Evolving in collaboration with the Los Angeles Unified School District, this 75,000sf, $23M project serves principally as a family YMCA. In joint-use with the District, the YMCA also offers school-time use of its gymnasium and easterly ground level classrooms to LAUSD students. These students are primarily associated with the new gymnasium constructed east of the YMCA site. Thus, a foundational planning element of the master plan is the provision of the new gymnasium and a zone programmed for youth and student use on the ground level at the east end of the site.
The other foundational element is the functional grouping of YMCA entry lobby, community room, and swimming pool functions, all of which ideally share a common adjacency.
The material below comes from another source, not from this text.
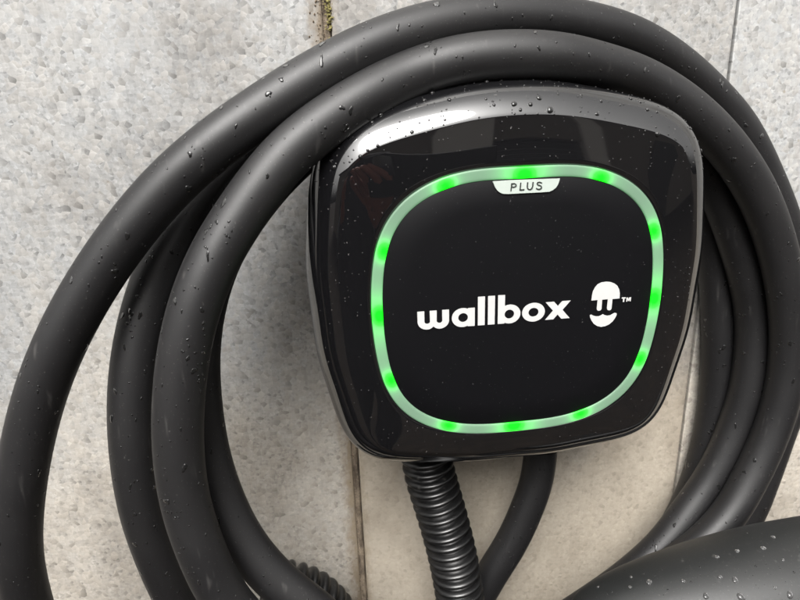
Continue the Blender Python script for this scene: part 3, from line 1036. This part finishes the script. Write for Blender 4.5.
big = [(598, 587, 2), (631, 577, 2.2), (649, 582, 4.2), (683, 581, 2.8), (691, 582, 1.6), (717, 557, 3), (720, 577, 3), (735, 580, 4.2), (737, 551, 3.4), (763, 548, 3.6), (773, 537, 3), (706, 596, 4.2), (741, 597, 5.2), (790, 595, 4.5), (630, 587, 2.4), (644, 574, 1.6), (668, 590, 1.6), (756, 566, 1.6), (783, 560, 2.0), (700, 567, 1.5), (747, 533, 1.5), (662, 570, 1.3), (612, 592, 1.6), (794, 572, 1.6), (775, 588, 2.2)]
from mathutils.bvhtree import BVHTree
BV = BVHTree.FromPolygons([v.co.copy() for v in sm.vertices], [tuple(p_.vertices) for p_ in sm.polygons])
EDGE = [(550, 110, 3.8, 'largest bead on the pale top edge of the charger, above the badge'),
        (514, 104, 3.2, 'bead left of the largest one on the pale top edge of the charger'),
        (539, 98, 3.0, 'bead high on the top edge, just above and left of the largest one'),
        (597, 114, 2.5, 'bead low on the pale top edge, right of the largest one'),
        (412, 132, 2.3, 'bead alone on the left half of the pale top edge'),
        (690, 128, 2.3, 'bead at the upper right corner of the charger'),
        (601, 101, 2.2, None), (581, 95, 2, None), (494, 105, 1.9, None), (640, 102, 2, None), (657, 112, 1.9, None), (445, 120, 1.6, None), (486, 99, 1.6, None), (558, 94, 1.6, None), (620, 105, 1.5, None)]
d = Drops()
for px, py, r, lab in EDGE:
    dv = (rt * ((px - 400) / FPX) - up * ((py - 300) / FPX) + fw).normalized()
    hp, hn, _i, _d = BV.ray_cast(CAM, dv)
    if hp is None: continue
    if hn.dot(dv) > 0: hn = -hn
    rr = r * .24 / FPX * .85
    if lab:
        bead(hp, hn, rr, lab, "large water beads on the charger's top edge", 1.05, DW)
    else:
        d.add(tuple(hp), tuple(hn), rr, big=True, flat_=.6)
o = d.build('water_drops'); tag(o, 'medium beads between the large ones on the charger top edge', 'water', kind='stuff')
PX = .23 / FPX
PLUG_LABEL = {
    (598, 587): 'faint small water drop beside the open nose of the grey plug',
    (631, 577): 'water streak-like drop just above the leftmost fat drop on the plug',
    (649, 582): 'leftmost fat round water drop on the grey plug',
    (683, 581): 'medium water drop midway between the leftmost fat drop and the drop trio on the plug',
    (717, 557): 'lone drop near the upper edge of the plug, left of two larger ones',
    (720, 577): 'smaller drop touching the left flank of the bright drop mid plug',
    (735, 580): 'bright fat drop in the middle of the visible plug',
    (737, 551): 'drop below the cable end where the plug edge crosses it, second along the top row',
    (763, 548): 'large drop third along the top row on the plug',
    (773, 537): 'highest and rightmost drop near the top edge of the plug',
    (706, 596): 'fat drop cut by the lower picture border, below the drop trio on the plug',
    (741, 597): 'largest water drop on the plug, at the lower border of the picture',
    (790, 595): 'fat drop on the palest lower right part of the plug',
    (630, 587): 'small round drop under the streak-like one near the plug nose',
    (775, 588): 'small drop just left of the palest patch of the plug',
    (783, 560): 'small lone drop on the right of the plug under the highest one',
}
d = Drops()
for px, py, r in big:
    h = on_plug(px, py)
    if not h: continue
    if r >= 2.0:
        bead(h[0], h[1], r * PX * .80, PLUG_LABEL[(px, py)], 'large water drops on the plug')
    else:
        d.add(tuple(h[0]), tuple(h[1]), r * PX * .8, flat_=.5)
for k_ in range(130):
    h = on_plug(random.uniform(585, 800), random.uniform(515, 600))
    if h: d.add(tuple(h[0]), tuple(h[1]), random.uniform(.0001, .00022), flat_=.5)
o = d.build('water_drops'); tag(o, 'fine spray between the larger drops on the plug', 'water', kind='stuff')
Because of the narrow, limited footprint of the site, this resulted in the following organizational sequence from left to right, (east to west): First, the entry and Lobby/Community room at the intersection of Ohio and Westgate; then, visible from the Lobby: the Natatorium along Ohio (with locker rooms feeding into the Natatorium from the north), and then the Gymnasium at the far east end. Child care and classrooms line the far north boundary, so that both these functions and the pool have access to daylight, from the north and south respectively.
The 2-story height of the YMCA building, and the 3.5 story height of the parking structure have been defined to a great extent by economics. The principal challenge of the building’s massing and architecture was to transform the relatively hard semi-industrial existing environment of Ohio and Westgate into something more inviting to members and public. Several strategies address this transformation: Firstly, a glassy lobby, raised mildly on a porch, and surrounded by planters, provide the first address to the intersection. The massing of the building’s roof, as it faces Ohio and Watergate, serves as a continuous soft reverse vaulted curve, with standing seam natural metal finish.
Natural light will be brought into the Lobby and Community Room with the generous full-height glazing near the street intersection. The Natatorium will receive both clerestory light above the green wall as well as sky-lighting along its northern zone. The Gym will provide no window lighting, in order to avoid unbalanced light entry and glare, but will be lit uniformly by translucent, filtered sky-lighting.
In order to mitigate both the environment of the neighborhood, and to soften the very minimal setbacks along Ohio that result from the narrow site, much of the south façade of the Lobby and Natatorium is treated with a living green wall, which brings rich vertical landscape across the façade with minimum requirements for depth.
The Parking Structure directly to the north will provide elevator and stair at its southwest corner, allowing translation of visitors, under cover, directly to the YMCA entry.